En effet, lors d’un discours prononcé à Londres (Royaume-Uni), en juillet dernier, le cardinal guinéen avait assuré qu’à l’occasion d’une audience quelques mois plus tôt, le pape lui avait confié la mission «d’étudier la question d’une réforme de la réforme et de voir de quelle manière les deux formes du rite romain pourraient s’enrichir l’une l’autre».
A la suite de cette intervention, le Saint-Siège avait publié un communiqué pour rappeler que «certaines expressions» du cardinal Sarah avaient pu être «mal interprétées» et qu’aucun changement n’était à prévoir.
«J’essaie de comprendre ce qu’il y a derrière des personnes qui sont trop jeunes pour avoir vécu la liturgie pré-conciliaire mais qui la veulent quand même», se questionne le pape dans son entretien avec le P. Spadaro. «Parfois, je me trouve face à des personnes très rigides, face à une attitude de rigidité». «Et je me demande : pourquoi tant de rigidité?», poursuit-il, indiquant que celle-ci cachait «toujours quelque chose : de l’insécurité, ou même autre chose». Et d’ajouter: «La rigidité est défensive. Le véritable amour ne l’est pas». Pour le pape François, le «traditionalisme rigide n’est pas bon». Au contraire, «la tradition fleurit», si elle se fonde sur la «fidélité».
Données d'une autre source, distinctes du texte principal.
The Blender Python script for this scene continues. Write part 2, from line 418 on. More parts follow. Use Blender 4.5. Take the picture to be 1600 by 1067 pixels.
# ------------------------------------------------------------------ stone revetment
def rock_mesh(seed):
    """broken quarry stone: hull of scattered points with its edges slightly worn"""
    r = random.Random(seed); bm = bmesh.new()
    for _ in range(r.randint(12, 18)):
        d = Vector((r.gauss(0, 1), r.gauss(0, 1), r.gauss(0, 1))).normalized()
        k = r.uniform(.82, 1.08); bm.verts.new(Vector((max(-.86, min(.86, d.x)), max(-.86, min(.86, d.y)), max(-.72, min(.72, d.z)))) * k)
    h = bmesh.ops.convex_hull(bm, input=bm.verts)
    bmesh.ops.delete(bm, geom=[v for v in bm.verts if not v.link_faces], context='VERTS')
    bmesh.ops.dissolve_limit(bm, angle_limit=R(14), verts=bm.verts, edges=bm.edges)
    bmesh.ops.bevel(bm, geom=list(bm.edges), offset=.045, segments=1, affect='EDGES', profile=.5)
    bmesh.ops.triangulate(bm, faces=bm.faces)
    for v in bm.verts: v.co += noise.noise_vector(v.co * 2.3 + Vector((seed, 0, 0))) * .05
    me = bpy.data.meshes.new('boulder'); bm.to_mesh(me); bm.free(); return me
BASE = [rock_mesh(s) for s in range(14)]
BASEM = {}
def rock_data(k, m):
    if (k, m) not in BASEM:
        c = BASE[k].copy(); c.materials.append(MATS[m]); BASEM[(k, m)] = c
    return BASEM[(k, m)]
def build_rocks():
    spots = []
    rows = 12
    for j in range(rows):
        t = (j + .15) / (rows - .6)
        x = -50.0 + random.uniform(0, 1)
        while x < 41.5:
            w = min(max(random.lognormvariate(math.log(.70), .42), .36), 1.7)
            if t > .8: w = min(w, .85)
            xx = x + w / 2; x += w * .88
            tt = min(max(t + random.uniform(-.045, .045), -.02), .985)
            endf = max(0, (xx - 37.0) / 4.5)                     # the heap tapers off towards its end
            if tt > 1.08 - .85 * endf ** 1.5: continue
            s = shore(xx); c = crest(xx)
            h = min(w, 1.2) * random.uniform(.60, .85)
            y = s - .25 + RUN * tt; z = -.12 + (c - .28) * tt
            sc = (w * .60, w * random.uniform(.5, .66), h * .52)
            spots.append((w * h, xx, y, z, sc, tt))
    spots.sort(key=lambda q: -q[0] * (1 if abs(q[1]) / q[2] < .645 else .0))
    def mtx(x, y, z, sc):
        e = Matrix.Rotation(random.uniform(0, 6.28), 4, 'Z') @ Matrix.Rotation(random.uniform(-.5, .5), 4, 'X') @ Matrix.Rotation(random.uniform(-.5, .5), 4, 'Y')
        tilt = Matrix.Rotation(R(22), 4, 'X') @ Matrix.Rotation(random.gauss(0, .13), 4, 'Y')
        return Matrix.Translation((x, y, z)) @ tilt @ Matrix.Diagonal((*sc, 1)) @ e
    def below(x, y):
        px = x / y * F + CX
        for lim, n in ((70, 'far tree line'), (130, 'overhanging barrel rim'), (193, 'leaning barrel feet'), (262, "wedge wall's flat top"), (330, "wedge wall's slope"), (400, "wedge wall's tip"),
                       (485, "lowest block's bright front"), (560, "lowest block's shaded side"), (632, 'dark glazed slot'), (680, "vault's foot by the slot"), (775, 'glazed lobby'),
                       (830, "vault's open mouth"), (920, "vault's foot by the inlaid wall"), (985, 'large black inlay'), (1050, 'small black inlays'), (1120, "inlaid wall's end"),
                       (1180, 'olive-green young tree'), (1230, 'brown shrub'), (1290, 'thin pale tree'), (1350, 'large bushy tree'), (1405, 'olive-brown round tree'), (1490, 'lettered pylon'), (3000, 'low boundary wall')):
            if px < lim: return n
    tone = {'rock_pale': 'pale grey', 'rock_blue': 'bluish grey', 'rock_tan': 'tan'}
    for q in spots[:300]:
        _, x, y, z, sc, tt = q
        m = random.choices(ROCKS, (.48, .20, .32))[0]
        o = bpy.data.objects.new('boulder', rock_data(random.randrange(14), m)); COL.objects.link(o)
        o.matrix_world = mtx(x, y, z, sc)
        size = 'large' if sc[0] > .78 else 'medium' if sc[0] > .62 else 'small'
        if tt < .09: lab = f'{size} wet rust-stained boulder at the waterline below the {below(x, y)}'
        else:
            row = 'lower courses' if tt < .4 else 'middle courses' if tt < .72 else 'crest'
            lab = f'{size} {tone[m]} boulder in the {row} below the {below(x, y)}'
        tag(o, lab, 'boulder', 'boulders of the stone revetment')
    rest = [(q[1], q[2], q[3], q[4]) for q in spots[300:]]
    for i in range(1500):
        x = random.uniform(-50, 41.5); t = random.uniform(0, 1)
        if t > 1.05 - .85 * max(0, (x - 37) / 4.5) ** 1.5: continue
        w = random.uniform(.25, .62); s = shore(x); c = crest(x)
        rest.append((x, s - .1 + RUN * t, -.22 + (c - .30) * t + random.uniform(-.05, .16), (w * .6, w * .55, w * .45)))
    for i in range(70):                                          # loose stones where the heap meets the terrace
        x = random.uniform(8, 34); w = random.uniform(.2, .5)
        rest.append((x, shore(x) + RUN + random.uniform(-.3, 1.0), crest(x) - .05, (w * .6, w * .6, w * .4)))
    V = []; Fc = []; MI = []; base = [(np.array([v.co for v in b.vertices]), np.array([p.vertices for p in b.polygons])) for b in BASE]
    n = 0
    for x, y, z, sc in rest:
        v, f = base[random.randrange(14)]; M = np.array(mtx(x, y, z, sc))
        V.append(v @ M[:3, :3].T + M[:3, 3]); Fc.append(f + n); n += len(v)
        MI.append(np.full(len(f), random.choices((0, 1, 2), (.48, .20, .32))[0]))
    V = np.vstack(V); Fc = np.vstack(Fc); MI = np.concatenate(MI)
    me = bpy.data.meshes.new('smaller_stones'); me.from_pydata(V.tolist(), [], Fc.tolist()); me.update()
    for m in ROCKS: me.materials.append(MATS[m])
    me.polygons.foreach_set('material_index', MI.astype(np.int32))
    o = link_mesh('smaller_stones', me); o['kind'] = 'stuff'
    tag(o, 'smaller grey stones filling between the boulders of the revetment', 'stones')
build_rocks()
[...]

En octobre, à l’occasion de la présentation à Rome de son dernier livre, La force du silence, le cardinal Sarah était notamment revenu sur cette question de la «réforme de la réforme» liturgique. «ce que je vais dire maintenant n’entre pas en contradiction avec ma soumission et mon obéissance à l’autorité suprême de l’Église», affirmait-il. «Mais voici mon espérance: si Dieu le veut, quand Il le voudra et comme Il le voudra, en liturgie, la réforme de la réforme se fera. Malgré les grincements de dents, elle adviendra, car il en va de l’avenir de l’Église.»
Le cardinal Sarah exprimait son souhait d’une réforme en douceur, sans bouleversements, pour retrouver l’importance du «silence» dans la liturgie, souvent trop «bavarde».
« L’homélie est toujours politique »
Dans l’ouvrage réalisé par le P. Spadaro, le pape revient aussi sur la façon dont il prépare ses homélies, dès «le jour d’avant», en lisant les textes, en relisant «à voix haute le morceau choisi». «J’ai besoin d’entendre le son, d’écouter les mots, poursuit-il, puis je souligne dans le petit carnet que j’utilise celles qui me frappent le plus, et j’entoure les mots qui me frappent le plus». «Puis, décrit le pape, pendant le reste de la journée, les pensées vont et viennent alors que je fais ce que je dois faire». Parfois, pourtant, les idées ne viennent pas, et le pape arrive au soir sans savoir ce qu’il dira le lendemain pendant la messe. «Alors je fais ce que dit saint Ignace: je m’endors dessus. Et quand je me réveille, subitement, alors me vient l’inspiration».
«L’homélie est toujours politique, indique encore François, car vous la faites au milieu de la Polis, au milieu du peuple ». À l’occasion de la présentation de Nei tuoi occhi è la mia parola, le cardinal Blase Cupich, archevêque de Chicago, a toutefois souligné que le pape ne proposait pourtant pas de «politiser l’Évangile».